HC Deb 28 March 1923 vol 162 c507
100. Lieut.-Colonel POWNALL

asked the Attorney-General whether his attention has been called to an article published in a Sunday newspaper of the 11th instant which purported to give an account of an interview in the condemned cell with a prisoner under sentence of death whose appeal was pending; and what action he proposes to take in the matter?

The ATTORNEY - GENERAL (Sir Douglas Hogg)
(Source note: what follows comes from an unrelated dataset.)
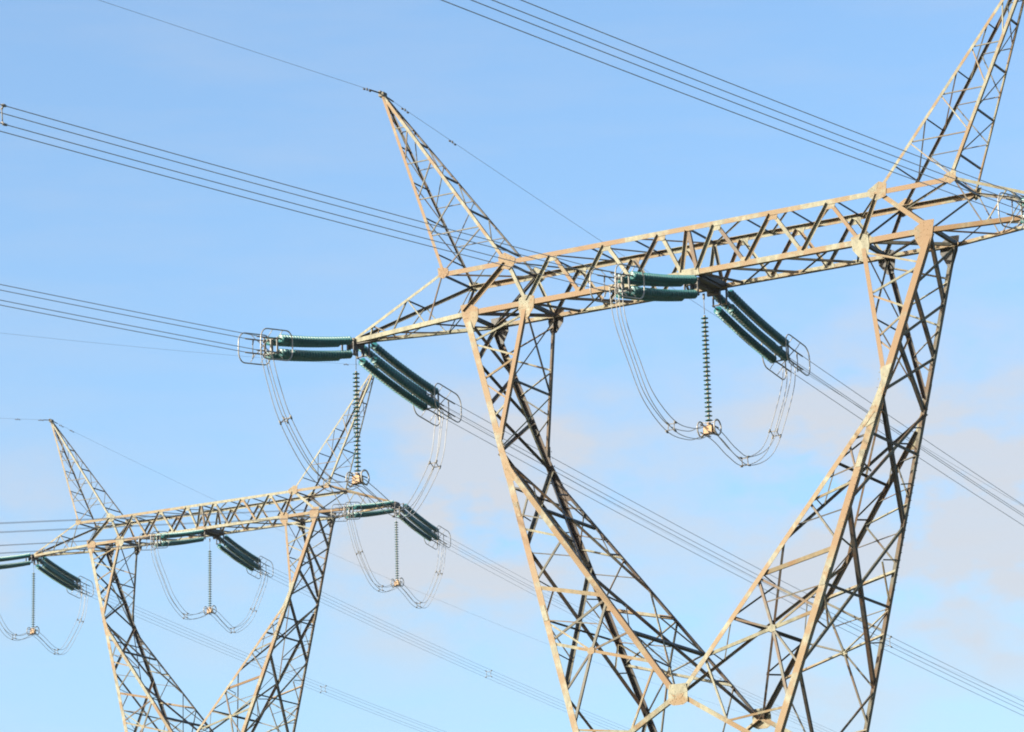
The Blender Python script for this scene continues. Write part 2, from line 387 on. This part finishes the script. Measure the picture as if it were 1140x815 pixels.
        for f in (-1, 1):
            tt = tip+Vector((0, f*.10, .22)); tb = tip+Vector((0, f*.13, -.02))
            E_['t', f] = (Vector((s*TOx, f*TY, H)), tt); E_['b', f] = (Vector((s*BOx, f*BY, 0)), tb)
            ma_.corner(*E_['t', f], (0, -f, 0), (0, 0, -1), .13, .013, CR if f < 0 else GR)
            ma_.corner(*E_['b', f], (0, -f, 0), (0, 0, 1), .20, .018, (CR if s < 0 else RU) if f < 0 else CR)
        ar = ma_.build('cross_arm', STEELS, root)
        A = lambda nm, f, k: lerp(*E_[nm, f], k)
        for f in (-1, 1):
            n = (0, f, .1)
            for p, q, a, mi in (('t0', 'b.33', .055, GR), ('b.33', 't.40', .05, CR), ('t.40', 'b.66', .06, GR), ('b.66', 't.80', .05, GR), ('t.80', 'b.86', .07, CR)):
                member(ar, 'diagonal', A(p[0], f, float(p[1:])), A(q[0], f, float(q[1:])), n, a, mi)
        member(ar, 'strut', A('t', -1, .4), A('t', 1, .4), (0, 0, 1), .085, DK)
        member(ar, 'strut', A('t', -1, .8), A('t', 1, .8), (0, 0, 1), .07, GR)
        for k0, k1 in ((0, .33), (.33, .66), (.66, .86)):
            member(ar, 'diagonal', A('b', -1, k0), A('b', 1, k1), dn, .06, GR)
            member(ar, 'diagonal', A('b', 1, k0), A('b', -1, k1), dn, .06, DK)
        member(ar, 'strut', A('b', -1, .86), A('b', 1, .86), dn, .09, CR)
        c = MB()
        c.plate([tip+Vector(v) for v in ((-s*1.0, -.16, -.06), (s*.18, -.16, -.06), (s*.18, .16, -.06), (-s*1.0, .16, -.06))], (0, 0, -1), .03)
        c.box(tip+Vector((s*.05, 0, .07)), .12, .30, .11); c.box(tip+Vector((0, 0, -.2)), .05, .16, .16)
        c.build('hanger_plate', M_HDARK, ar)
    # ---- fork legs
    for s in (-1, 1):
        mf = MB()
        for f in (-1, 1):
            if f < 0:
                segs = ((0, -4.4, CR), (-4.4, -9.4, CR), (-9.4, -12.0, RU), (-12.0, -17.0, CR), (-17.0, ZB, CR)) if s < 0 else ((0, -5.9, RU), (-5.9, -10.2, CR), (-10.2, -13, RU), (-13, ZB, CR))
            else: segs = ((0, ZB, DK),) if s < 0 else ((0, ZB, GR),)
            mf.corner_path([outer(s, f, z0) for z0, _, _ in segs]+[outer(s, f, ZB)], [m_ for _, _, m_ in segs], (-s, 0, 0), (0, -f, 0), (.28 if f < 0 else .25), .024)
            mf.corner(upin(s, f, 0), upin(s, f, -6.05), (s, 0, 0), (0, -f, 0), .19, .018, (RU if f < 0 else (GR if s < 0 else DK)))
            sp = ((-7.35, -14.2, CR), (-14.2, WZ, RU)) if s < 0 else ((-7.35, WZ, CR),)
            if f > 0: sp = ((-7.35, WZ, DK if s < 0 else GR),)
            mf.corner_path([inner(s, f, z0) for z0, _, _ in sp]+[inner(s, f, WZ)], [m_ for _, _, m_ in sp], (s, 0, .5), (0, -f, 0), .225 if f < 0 else .17, .02)
        fk = mf.build('fork_leg', STEELS, root)
        # outer face: X panels, struts through two crossings
        zs = [0, -2.26, -4.45, -6.66, -11.15, -17.8]; on = Vector((s, 0, -.33))
        for i in range(5):
            a = .15 if i < 3 else .17
            for f in (-1, 1): member(fk, 'diagonal', outer(s, f, zs[i]), outer(s, -f, zs[i+1]), on, a, DK if f < 0 else GR)
        for z in (-8.35, -14.5): member(fk, 'strut', outer(s, -1, z), outer(s, 1, z), on, .11, DK)
        member(fk, 'strut', outer(s, -1, ZB), outer(s, 1, ZB), on, .15, DK)
        member(fk, 'diagonal', outer(s, -1, -17.8), outer(s, 0, ZB)+Vector((0, 0, 0)), on, .12, DK)
        member(fk, 'diagonal', outer(s, 1, -17.8), outer(s, 0, ZB)+Vector((0, 0, 0)), on, .12, GR)
        for f in (-1, 1):          # secondary members in the two tall panels
            for za, zc, zb in ((-6.66, -8.35, -11.15), (-11.15, -14.5, -17.8)):
                C0 = outer(s, 0, zc)
                for z0 in (za, zb):
                    mid = lerp(outer(s, f, z0), C0, .5); zl = lerp(outer(s, f, z0), C0, .5).z
                    member(fk, 'brace', mid, outer(s, f, zl+.25), on, .06, GR)
                    if za < -9: member(fk, 'brace', mid, outer(s, f, zc), on, .06, random.choice([GR, CR]))
        # inner face above the elbow
        inn = Vector((-s, 0, 0))
        for f in (-1, 1): member(fk, 'diagonal', upin(s, f, 0), upin(s, -f, -3.4), inn, .065, DK if f < 0 else GR)
        member(fk, 'strut', upin(s, -1, -3.35), upin(s, 1, -3.35), inn, .085, DK)
        for f in (-1, 1): member(fk, 'diagonal', upin(s, f, -3.4), upin(s, -f, EZ), inn, .065, CR)
        # inner face below the elbow
        i2 = Vector((-s, 0, .7))
        for f in (-1, 1):
            member(fk, 'diagonal', inner(s, f, EZ), inner(s, -f, -12.4), i2, .10, GR if f < 0 else (DK if s < 0 else GR))
            member(fk, 'diagonal', inner(s, f, -12.4), inner(s, -f, WZ), i2, .12 if f < 0 else .10, DK if f < 0 else CR)
        member(fk, 'strut', inner(s, -1, -9.4), inner(s, 1, -9.4), i2, .12, DK)
        member(fk, 'strut', inner(s, -1, -15.4), inner(s, 1, -15.4), i2, .14, DK)
        for f in (-1, 1):
            for za, zc, zb in ((-6.6, -9.4, -12.4), (-12.4, -15.4, -18.4)):
                C0 = (inner(s, -1, zc)+inner(s, 1, zc))/2
                for z0 in (za, zb):
                    mid = lerp(inner(s, f, z0), C0, .5)
                    member(fk, 'brace', mid, inner(s, f, mid.z+.2), i2, .055, DK)
                    member(fk, 'brace', mid, inner(s, f, zc), i2, .055, GR)
        # front and rear faces
        for f in (-1, 1):
            n = Vector((0, f, -.14))
            O = lambda z: outer(s, f, z); I = lambda z: inner(s, f, z); U = lambda z: upin(s, f, z)
            c1 = CR if f < 0 else GR
            for p, q, a, mi in ((U(-.35), O(-1.3), .085, CR), (O(-1.35), U(-2.3), .085, CR), (U(-2.3), O(-3.2), .085, CR), (O(-3.2), U(-4.3), .07, c1), (U(-4.3), O(-5.1), .07, c1),
                                (O(-8.35), I(-8.55), .08, DK), (I(-8.65), O(-10.26), .075, GR), (O(-10.26), I(-10.95), .095, CR), (I(-10.95), O(-12.85), .085, GR),
                                (O(-9.6), I(-10.1), .05, GR), (O(-13.0), I(-13.8), .17, RU if f < 0 else CR), (I(-13.89), O(-15.5), .095, GR),
                                (O(-11.4), I(-11.9), .05, DK)):
                member(fk, 'brace', p, q, n, a, mi)
            Cc = lerp(O(-15.54), I(-16.95), .40)
            member(fk, 'strut', O(-15.54), Cc, n, .13, CR); member(fk, 'strut', Cc, I(-16.95), n, .13, CR)
            member(fk, 'brace', Cc, I(-15.45), n, .085, GR)
            member(fk, 'brace', Cc, O(-17.85), n, .085, GR)
            member(fk, 'diagonal', I(-13.89), Cc, n, .11, GR); member(fk, 'diagonal', Cc, O(-19.4), n, .11, GR)
            member(fk, 'brace', Cc, O(-14.5), n, .08, CR); member(fk, 'brace', lerp(I(-13.89), Cc, .5), O(-14.5), n, .05, GR)
            gusset(fk, P3(Cc, XV, ZV, [(-.17, .07), (0, .17), (.16, .09), (.15, -.12), (-.03, -.17), (-.17, -.09)]), n, CR, -.02, False)
            W = Vector((0, f*WY, WZ)); foot = O(ZB); mm = lerp(W, foot, .5)
            member(fk, 'diagonal', W, foot, n, .20, CR)
            member(fk, 'brace', I(-16.95), mm, n, .08, c1); member(fk, 'brace', mm, O(-19.4), n, .09, CR)
            # elbow plate
            c = Vector((s*EX, f*EY, EZ))
            pts = [U(-5.6)+Vector((-s*.02, 0, 0)), O(-5.5), O(-6.6), O(-7.9), O(-8.1)+Vector((-s*.3, 0, 0)), I(-8.05)+Vector((s*.05, 0, 0)), I(-7.4)+Vector((-s*.02, 0, 0)), U(-6.2)+Vector((-s*.06, 0, 0))]
            gusset(fk, pts, n, CR if f < 0 else (DK if s < 0 else CR), .004)
            # splice plates on the legs
            for z in (-9.4, -14.2):
                gusset(fk, [O(z+.35)+Vector((-s*.02, 0, 0)), O(z-.35)+Vector((-s*.02, 0, 0)), O(z-.35)+Vector((-s*.25, 0, 0)), O(z+.35)+Vector((-s*.25, 0, 0))], n, CR if f < 0 else GR, .004)
        if s > 0:                  # step bolts up the two right-hand legs
            for f in (-1, 1):
                b = MB(); z = -9.0 if f < 0 else -8.4; k = 0
                while z > (-12.5 if f < 0 else -14):
                    p = outer(s, f, z); dv = Vector((0, 1, 0)) if k % 2 else Vector((1, 0, 0))
                    if f < 0: b.tube([p+Vector((-.06, 0, 0)), p+Vector((.07, 0, 0))], .016, 5)
                    else: b.tube([p+Vector((-.06, -.1, 0)), p+Vector((.08, -.1, 0))], .016, 5)
                    z -= .3; k += 1
                b.build('step_bolts', M_GREY, fk)
    # waist plates
    for f in (-1, 1):
        gusset(root, P3((0, f*WY, WZ), XV, ZV, [(-.38, .42), (.38, .42), (.44, .1), (.44, -.34), (.22, -.46), (-.22, -.46), (-.44, -.34), (-.44, .1)]), (0, f, -.12), CR, .008)
    # ---- body down to the footings
    BB = 6.9; HB = GZ+.35
    def leg(sx, sy, z): k = (z-ZB)/(HB-ZB); o_ = outer(sx, sy, ZB); return Vector((o_.x+(sx*BB-o_.x)*k, o_.y+(sy*BB-o_.y)*k, z))
    bm_ = MB()
    for sx in (-1, 1):
        for sy in (-1, 1): bm_.corner(leg(sx, sy, ZB), leg(sx, sy, HB), (-sx, 0, 0), (0, -sy, 0), .30, .026, CR if sy < 0 else GR)
    body = bm_.build('tower_body', STEELS, root)
    lv = [ZB, -26.2, -31.5, -37.0, HB]
    for i in range(4):
        for (a, b_, n) in (((-1, -1), (1, -1), (0, -1, 0)), ((-1, 1), (1, 1), (0, 1, 0)), ((-1, -1), (-1, 1), (-1, 0, 0)), ((1, -1), (1, 1), (1, 0, 0))):
            member(body, 'diagonal', leg(*a, lv[i]), leg(*b_, lv[i+1]), n, .13, CR); member(body, 'diagonal', leg(*b_, lv[i]), leg(*a, lv[i+1]), n, .13, GR)
            member(body, 'strut', leg(*a, lv[i]), leg(*b_, lv[i]), n, .13, CR)
    for sx in (-1, 1):
        for sy in (-1, 1):
            p = leg(sx, sy, HB); m = MB()
            m.lathe((p.x-sx*.1, p.y-sy*.1, GZ-1.2), (0, 0, 1), [(0, .75), (1.45, .55), (1.58, .50), (1.58, 0)], 20)
            o = m.build('footing', M_CONC, body)
            for q in o.data.polygons: q.use_smooth = False
    return root
tower1 = make_tower()
tower2 = copy_tree(tower1)
tower2.location = T2; tower2.rotation_euler = (0, 0, T2_YAW)
tower2['label'] = 'smaller looking steel lattice pylon farther back at lower left, with a V-shaped fork'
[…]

Yes, Sir. No interview in the condemned cell could have taken place without a grave breach of the Prison Regulations. My right hon. Friend the Home Secretary has caused exhaustive inquiries to be made, and he has ascertained that no such interview as that described in the "Sunday Illustrated" newspaper of the 11th instant ever took place and that the article was entirely unfounded and fictitious. In any event, I regard the publication as a breach of public decency, and it has already been publicly censured by the Lord Chief Justice in the Court of Criminal Appeal. An apology has been received from the proprietors of the journal in question, who state that they were misled and that they did not know when the article appeared that an appeal was pending, and, at my instance, this apology has been repeated in the columns of last Sunday's issue of the journal. I have accordingly decided, in all the circumstances, not to take further proceedings in the present case, but I am glad to have had the opportunity of stating that I regard such a publication as most objectionable.

Sir F. HALL

Will the right hon. Gentleman state the name of the paper?

The ATTORNEY-GENERAL

I did say. It was the "Sunday Illustrated."

Mr. J. JONES

Will the proprietors and editors of these papers, who are making a trade out of dealing in filth in every way and sordidness, be invited to the Bar of this House to be admonished by the Speaker?